▶ _Set problem_
Reproduce each line of the listing exactly.

▶ _Available data_
|---|
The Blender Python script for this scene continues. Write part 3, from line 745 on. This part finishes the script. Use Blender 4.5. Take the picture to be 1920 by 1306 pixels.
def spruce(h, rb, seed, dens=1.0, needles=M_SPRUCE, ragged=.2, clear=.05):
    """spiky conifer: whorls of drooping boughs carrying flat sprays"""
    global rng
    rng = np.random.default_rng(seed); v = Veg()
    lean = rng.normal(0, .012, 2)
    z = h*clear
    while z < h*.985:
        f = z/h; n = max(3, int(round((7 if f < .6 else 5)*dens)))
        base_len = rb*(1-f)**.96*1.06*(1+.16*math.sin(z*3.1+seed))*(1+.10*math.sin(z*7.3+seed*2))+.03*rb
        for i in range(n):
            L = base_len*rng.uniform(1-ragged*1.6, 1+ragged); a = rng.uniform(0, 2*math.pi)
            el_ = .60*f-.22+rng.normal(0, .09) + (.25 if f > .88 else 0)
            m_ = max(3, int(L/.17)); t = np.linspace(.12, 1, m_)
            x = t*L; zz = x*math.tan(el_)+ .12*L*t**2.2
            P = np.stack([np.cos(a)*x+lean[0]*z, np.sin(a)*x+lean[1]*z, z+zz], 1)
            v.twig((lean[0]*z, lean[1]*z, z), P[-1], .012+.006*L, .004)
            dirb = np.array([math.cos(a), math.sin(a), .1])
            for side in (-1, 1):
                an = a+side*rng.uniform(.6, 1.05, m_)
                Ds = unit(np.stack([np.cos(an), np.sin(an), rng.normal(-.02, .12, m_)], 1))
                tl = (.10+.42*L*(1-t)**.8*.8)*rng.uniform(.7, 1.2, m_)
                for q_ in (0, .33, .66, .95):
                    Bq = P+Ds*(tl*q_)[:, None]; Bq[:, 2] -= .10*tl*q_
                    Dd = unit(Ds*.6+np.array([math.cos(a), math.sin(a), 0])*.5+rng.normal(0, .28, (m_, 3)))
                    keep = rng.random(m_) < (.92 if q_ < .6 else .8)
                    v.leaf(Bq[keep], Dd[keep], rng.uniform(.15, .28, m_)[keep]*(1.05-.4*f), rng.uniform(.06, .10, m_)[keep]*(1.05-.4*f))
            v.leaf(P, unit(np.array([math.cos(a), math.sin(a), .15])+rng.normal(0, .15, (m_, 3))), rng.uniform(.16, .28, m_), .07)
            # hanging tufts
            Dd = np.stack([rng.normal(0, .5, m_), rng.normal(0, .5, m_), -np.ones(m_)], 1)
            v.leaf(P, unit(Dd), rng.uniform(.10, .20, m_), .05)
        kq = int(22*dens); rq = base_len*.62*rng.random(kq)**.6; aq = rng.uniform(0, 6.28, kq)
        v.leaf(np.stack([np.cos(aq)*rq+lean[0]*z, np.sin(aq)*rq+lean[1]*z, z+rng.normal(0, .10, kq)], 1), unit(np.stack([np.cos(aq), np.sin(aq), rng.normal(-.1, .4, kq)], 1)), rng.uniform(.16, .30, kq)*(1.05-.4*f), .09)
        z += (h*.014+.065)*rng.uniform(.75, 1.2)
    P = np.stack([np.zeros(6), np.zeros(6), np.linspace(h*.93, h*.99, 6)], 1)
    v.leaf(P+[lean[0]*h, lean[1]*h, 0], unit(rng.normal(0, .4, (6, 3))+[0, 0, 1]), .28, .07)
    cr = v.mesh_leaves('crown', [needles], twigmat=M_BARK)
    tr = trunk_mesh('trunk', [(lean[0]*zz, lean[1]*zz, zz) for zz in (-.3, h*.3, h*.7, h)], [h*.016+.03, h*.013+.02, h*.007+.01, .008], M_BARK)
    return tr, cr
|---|
▶ _Response for this exercise_
The Blender Python script for this scene continues. Write part 3, from line 745 on. This part finishes the script. Use Blender 4.5. Take the picture to be 1920 by 1306 pixels.
def spruce(h, rb, seed, dens=1.0, needles=M_SPRUCE, ragged=.2, clear=.05):
    """spiky conifer: whorls of drooping boughs carrying flat sprays"""
    global rng
    rng = np.random.default_rng(seed); v = Veg()
    lean = rng.normal(0, .012, 2)
    z = h*clear
    while z < h*.985:
        f = z/h; n = max(3, int(round((7 if f < .6 else 5)*dens)))
        base_len = rb*(1-f)**.96*1.06*(1+.16*math.sin(z*3.1+seed))*(1+.10*math.sin(z*7.3+seed*2))+.03*rb
        for i in range(n):
            L = base_len*rng.uniform(1-ragged*1.6, 1+ragged); a = rng.uniform(0, 2*math.pi)
            el_ = .60*f-.22+rng.normal(0, .09) + (.25 if f > .88 else 0)
            m_ = max(3, int(L/.17)); t = np.linspace(.12, 1, m_)
            x = t*L; zz = x*math.tan(el_)+ .12*L*t**2.2
            P = np.stack([np.cos(a)*x+lean[0]*z, np.sin(a)*x+lean[1]*z, z+zz], 1)
            v.twig((lean[0]*z, lean[1]*z, z), P[-1], .012+.006*L, .004)
            dirb = np.array([math.cos(a), math.sin(a), .1])
            for side in (-1, 1):
                an = a+side*rng.uniform(.6, 1.05, m_)
                Ds = unit(np.stack([np.cos(an), np.sin(an), rng.normal(-.02, .12, m_)], 1))
                tl = (.10+.42*L*(1-t)**.8*.8)*rng.uniform(.7, 1.2, m_)
                for q_ in (0, .33, .66, .95):
                    Bq = P+Ds*(tl*q_)[:, None]; Bq[:, 2] -= .10*tl*q_
                    Dd = unit(Ds*.6+np.array([math.cos(a), math.sin(a), 0])*.5+rng.normal(0, .28, (m_, 3)))
                    keep = rng.random(m_) < (.92 if q_ < .6 else .8)
                    v.leaf(Bq[keep], Dd[keep], rng.uniform(.15, .28, m_)[keep]*(1.05-.4*f), rng.uniform(.06, .10, m_)[keep]*(1.05-.4*f))
            v.leaf(P, unit(np.array([math.cos(a), math.sin(a), .15])+rng.normal(0, .15, (m_, 3))), rng.uniform(.16, .28, m_), .07)
            # hanging tufts
            Dd = np.stack([rng.normal(0, .5, m_), rng.normal(0, .5, m_), -np.ones(m_)], 1)
            v.leaf(P, unit(Dd), rng.uniform(.10, .20, m_), .05)
        kq = int(22*dens); rq = base_len*.62*rng.random(kq)**.6; aq = rng.uniform(0, 6.28, kq)
        v.leaf(np.stack([np.cos(aq)*rq+lean[0]*z, np.sin(aq)*rq+lean[1]*z, z+rng.normal(0, .10, kq)], 1), unit(np.stack([np.cos(aq), np.sin(aq), rng.normal(-.1, .4, kq)], 1)), rng.uniform(.16, .30, kq)*(1.05-.4*f), .09)
        z += (h*.014+.065)*rng.uniform(.75, 1.2)
    P = np.stack([np.zeros(6), np.zeros(6), np.linspace(h*.93, h*.99, 6)], 1)
    v.leaf(P+[lean[0]*h, lean[1]*h, 0], unit(rng.normal(0, .4, (6, 3))+[0, 0, 1]), .28, .07)
    cr = v.mesh_leaves('crown', [needles], twigmat=M_BARK)
    tr = trunk_mesh('trunk', [(lean[0]*zz, lean[1]*zz, zz) for zz in (-.3, h*.3, h*.7, h)], [h*.016+.03, h*.013+.02, h*.007+.01, .008], M_BARK)
    return tr, cr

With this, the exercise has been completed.